▶ _WHAT YOU WILL DO_
Retype every line from the start of the data down to and including the line with "CAM_H, PITCH, FPX". Skip the pictures.

*** DATA PROVIDED ***

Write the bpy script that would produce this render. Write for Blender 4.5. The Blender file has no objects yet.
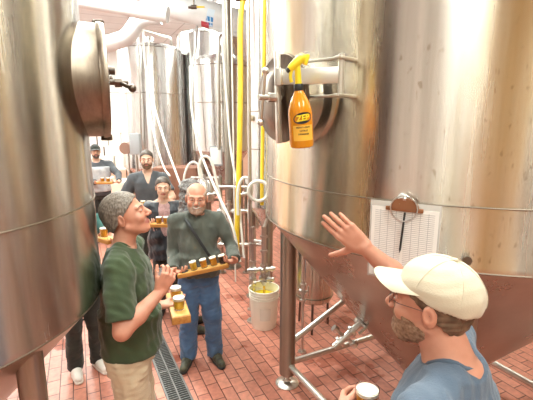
import bpy, bmesh, math, random
import numpy as np
from mathutils import Vector, Matrix
PI = math.pi
C = bpy.context.scene.collection
rnd = random.Random(7)
CAM_H, PITCH, FPX = 2.2, math.radians(11.0), 400.0

# ------------------------------------------------------------------ basic helpers
def tag(o, label=None, cat=None, group=None, kind=None):
    if label: o['label'] = label
    if cat: o['category'] = cat
    if group: o['group'] = group
    if kind: o['kind'] = kind
    return o

def thing(name, label, cat, loc=(0, 0, 0), rotz=0.0, group=None):
    o = bpy.data.objects.new(name, None)
    o.empty_display_size = 0.1
    o.location = loc
    o.rotation_euler = (0, 0, rotz)
    C.objects.link(o)
    return tag(o, label, cat, group)

def link(name, me, mats, parent=None):
    if not isinstance(mats, (list, tuple)): mats = [mats]
    for m in mats: me.materials.append(m)
    o = bpy.data.objects.new(name, me)
    C.objects.link(o)
    if parent is not None: o.parent = parent
    return o

def obj(name, bm, mats, parent=None, smooth=True, angle=40):
    bmesh.ops.recalc_face_normals(bm, faces=bm.faces)
    me = bpy.data.meshes.new(name)
    bm.to_mesh(me); bm.free()
    if smooth:
        me.polygons.foreach_set('use_smooth', [True] * len(me.polygons))
        me.set_sharp_from_angle(angle=math.radians(angle))
    return link(name, me, mats, parent)

def frame_of(d):
    d = Vector(d).normalized()
    up = Vector((0, 0, 1)) if abs(d.z) < 0.95 else Vector((0, 1, 0))
    x = up.cross(d).normalized(); y = d.cross(x)
    return x, y, d

def add_box(bm, c, s, rot=None, bev=0.0, mi=0):
    """box centred on c, full size s, optional 3x3 rotation"""
    r = bmesh.ops.create_cube(bm, size=1.0)
    M = Matrix.Translation(Vector(c)) @ (rot.to_4x4() if rot is not None else Matrix()) @ Matrix.Diagonal((s[0], s[1], s[2], 1))
    bmesh.ops.transform(bm, matrix=M, verts=r['verts'])
    fs = set(f for v in r['verts'] for f in v.link_faces)
    for f in fs: f.material_index = mi
    if bev > 0:
        es = list(set(e for v in r['verts'] for e in v.link_edges))
        bmesh.ops.bevel(bm, geom=es, offset=bev, segments=2, profile=0.5, affect='EDGES')
    return r

def smooth_path(pts, seg=6):
    """Catmull-Rom through pts"""
    P = [Vector(p) for p in pts]
    if len(P) < 3: return P
    Q = [P[0] * 2 - P[1]] + P + [P[-1] * 2 - P[-2]]
    out = []
    for i in range(1, len(Q) - 2):
        for j in range(seg):
            t = j / seg
            a, b, c, d = Q[i - 1], Q[i], Q[i + 1], Q[i + 2]
            out.append(0.5 * ((2 * b) + (c - a) * t + (2 * a - 5 * b + 4 * c - d) * t * t + (3 * b - 3 * c + d - a) * t ** 3))
    out.append(P[-1])
    return out

def round_path(pts, r=0.05, seg=5):
    """polyline with rounded corners"""
    P = [Vector(p) for p in pts]
    out = [P[0]]
    for i in range(1, len(P) - 1):
        a, b, c = P[i - 1], P[i], P[i + 1]
        d1 = (a - b); d2 = (c - b)
        rr = min(r, d1.length * .45, d2.length * .45)
        s = b + d1.normalized() * rr; e = b + d2.normalized() * rr
        for j in range(seg + 1):
            t = j / seg
            out.append((1 - t) ** 2 * s + 2 * t * (1 - t) * b + t * t * e)
    out.append(P[-1])
    return out

def add_tube(bm, pts, r, n=12, cap=True, closed=False, mi=0):
    P = [Vector(p) for p in pts]
    R = r if isinstance(r, (list, tuple)) else [r] * len(P)
    N = len(P)
    rings = []
    x = None
    for i in range(N):
        if closed: d = P[(i + 1) % N] - P[i - 1]
        else: d = (P[min(i + 1, N - 1)] - P[max(i - 1, 0)])
        if d.length < 1e-9: d = Vector((0, 0, 1))
        d.normalize()
        if x is None: x, y, _ = frame_of(d)
        else:
            x = (x - d * x.dot(d)).normalized(); y = d.cross(x)
        rings.append([bm.verts.new(P[i] + (x * math.cos(2 * PI * k / n) + y * math.sin(2 * PI * k / n)) * R[i]) for k in range(n)])
    m = N if closed else N - 1
    for i in range(m):
        a, b = rings[i], rings[(i + 1) % N]
        for k in range(n):
            f = bm.faces.new((a[k], a[(k + 1) % n], b[(k + 1) % n], b[k])); f.material_index = mi
    if cap and not closed:
        f = bm.faces.new(rings[0][::-1]); f.material_index = mi
        f = bm.faces.new(rings[-1]); f.material_index = mi

def add_cyl(bm, a, b, r, r2=None, n=20, mi=0):
    add_tube(bm, [a, b], [r, r if r2 is None else r2], n=n, mi=mi)

def add_lathe(bm, prof, n=48, origin=(0, 0, 0), axis=(0, 0, 1), mi=0):
    """prof: list of (radius, height along axis)"""
    x, y, d = frame_of(axis)
    o = Vector(origin)
    rings = []
    for (r, h) in prof:
        c = o + d * h
        if r < 1e-6: rings.append([bm.verts.new(c)])
        else: rings.append([bm.verts.new(c + (x * math.cos(2 * PI * k / n) + y * math.sin(2 * PI * k / n)) * r) for k in range(n)])
    for a, b in zip(rings[:-1], rings[1:]):
        if len(a) == 1 and len(b) == 1: continue
        for k in range(n):
            k2 = (k + 1) % n
            if len(a) == 1: f = bm.faces.new((a[0], b[k2], b[k]))
            elif len(b) == 1: f = bm.faces.new((a[k], a[k2], b[0]))
            else: f = bm.faces.new((a[k], a[k2], b[k2], b[k]))
            f.material_index = mi

def add_sphere(bm, c, r, sc=(1, 1, 1), n=12, mi=0):
    q = bmesh.ops.create_uvsphere(bm, u_segments=n, v_segments=max(6, n * 2 // 3), radius=r)
    bmesh.ops.transform(bm, matrix=Matrix.Translation(Vector(c)) @ Matrix.Diagonal((sc[0], sc[1], sc[2], 1)), verts=q['verts'])
    for v in q['verts']:
        for f in v.link_faces: f.material_index = mi

def ring_pts(c, r, axis=(0, 0, 1), n=24, a0=0, a1=2 * PI):
    x, y, d = frame_of(axis)
    full = abs(a1 - a0 - 2 * PI) < 1e-6
    return [Vector(c) + (x * math.cos(a0 + (a1 - a0) * k / (n if full else n - 1)) + y * math.sin(a0 + (a1 - a0) * k / (n if full else n - 1))) * r for k in range(n)]

def copy_tree(o, parent=None):
    c = o.copy(); C.objects.link(c)
    if parent is not None: c.parent = parent
    for ch in list(o.children): copy_tree(ch, c)
    return c

def ray(px, py):
    u = (px - 266.5) / FPX; v = (200 - py) / FPX
    return Vector((u, math.cos(PITCH) + v * math.sin(PITCH), -math.sin(PITCH) + v * math.cos(PITCH)))
def at_y(px, py, Y):
    d = ray(px, py); return Vector((0, 0, CAM_H)) + d * (Y / d.y)
def at_z(px, py, z):
    d = ray(px, py); return Vector((0, 0, CAM_H)) + d * ((z - CAM_H) / d.z)

# ------------------------------------------------------------------ materials
def mat(name, col, rough=0.5, metal=0.0, **kw):
    m = bpy.data.materials.new(name); m.use_nodes = True
    b = m.node_tree.nodes['Principled BSDF']
    b.inputs['Base Color'].default_value = (*col, 1)
    b.inputs['Roughness'].default_value = rough
    b.inputs['Metallic'].default_value = metal
    for k, v in kw.items(): b.inputs[k.replace('_', ' ')].default_value = v
    return m
def nodes(m): return m.node_tree.nodes, m.node_tree.links, m.node_tree.nodes['Principled BSDF']
def ramp(n, stops):
    r = n.new('ShaderNodeValToRGB'); e = r.color_ramp.elements
    e[0].position, e[0].color = stops[0][0], (*stops[0][1], 1)
    e[1].position, e[1].color = stops[-1][0], (*stops[-1][1], 1)
    for p, c in stops[1:-1]:
        q = e.new(p); q.color = (*c, 1)
    return r
def noise_mat(name, c1, c2, scale=8, rough=0.6, metal=0.0, bump=0.0, bscale=None, stretch=(1, 1, 1), detail=3, lo=.35, hi=.65, **kw):
    m = mat(name, c1, rough, metal, **kw); n, l, b = nodes(m)
    tc = n.new('ShaderNodeTexCoord'); mp = n.new('ShaderNodeMapping'); mp.inputs['Scale'].default_value = stretch
    l.new(tc.outputs['Object'], mp.inputs['Vector'])
    t = n.new('ShaderNodeTexNoise'); t.inputs['Scale'].default_value = scale; t.inputs['Detail'].default_value = detail
    l.new(mp.outputs[0], t.inputs['Vector'])
    r = ramp(n, [(lo, c1), (hi, c2)]); l.new(t.outputs['Fac'], r.inputs['Fac']); l.new(r.outputs['Color'], b.inputs['Base Color'])
    if bump:
        t2 = n.new('ShaderNodeTexNoise'); t2.inputs['Scale'].default_value = bscale or scale * 4; t2.inputs['Detail'].default_value = 4
        l.new(mp.outputs[0], t2.inputs['Vector'])
        bp = n.new('ShaderNodeBump'); bp.inputs['Strength'].default_value = bump; bp.inputs['Distance'].default_value = 0.01
        l.new(t2.outputs['Fac'], bp.inputs['Height']); l.new(bp.outputs['Normal'], b.inputs['Normal'])
    return m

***

▶ _FULL RESPONSE_
Write the bpy script that would produce this render. Write for Blender 4.5. The Blender file has no objects yet.
import bpy, bmesh, math, random
import numpy as np
from mathutils import Vector, Matrix
PI = math.pi
C = bpy.context.scene.collection
rnd = random.Random(7)
CAM_H, PITCH, FPX = 2.2, math.radians(11.0), 400.0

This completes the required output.